I want all my fellow Canadians to understand the importance of our linguistic and cultural duality, French and English, in shielding us from the forces that wish to create a phony Americanized monolithic culture. If you don't know French, consider learning it. Consider trying. Consider the amazing cultural richness you are denying yourself from gaining a greater understanding of your country. When O Canada is sung entirely in English, a part of me feels gyped, especially considering it was an artifact of French Canada in the first place! French Quebec was the original Canada. The rest of the provinces hopped on board and brought more into it (so much more!) Oh, but there's my colonist bias. Quebec itself was an Algonquin term originally, which is why its first e only takes the accent aigue when expressed in French.
So here is what all of Canada should do (hope Carney's listening). Get our butts onto the solar power highway and as fast as we can.
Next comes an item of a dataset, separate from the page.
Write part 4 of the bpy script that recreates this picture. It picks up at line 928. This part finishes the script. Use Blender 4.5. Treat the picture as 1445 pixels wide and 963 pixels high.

Even in the Trump era, where windmills are being thrown overboard in favour of more coal and oil and gas, an American company called Factorial Energy is making headway in developing solid-state batteries that could make electric cars much quicker to charge, much less trouble in winter, and basically, bring us up to the speed the Chinese are already at. Yes there are other renewables, but solar is the deal breaker that we need to push hard on, or we'll be left out in the cold.
Okay, that's all the world's problems I have the energy to solve just now. I hope some will comment and tell me where and how I am totally wrong, or whatever drops you may wish to contribute.
Thank you. Be good to one another (and that goes for all of you).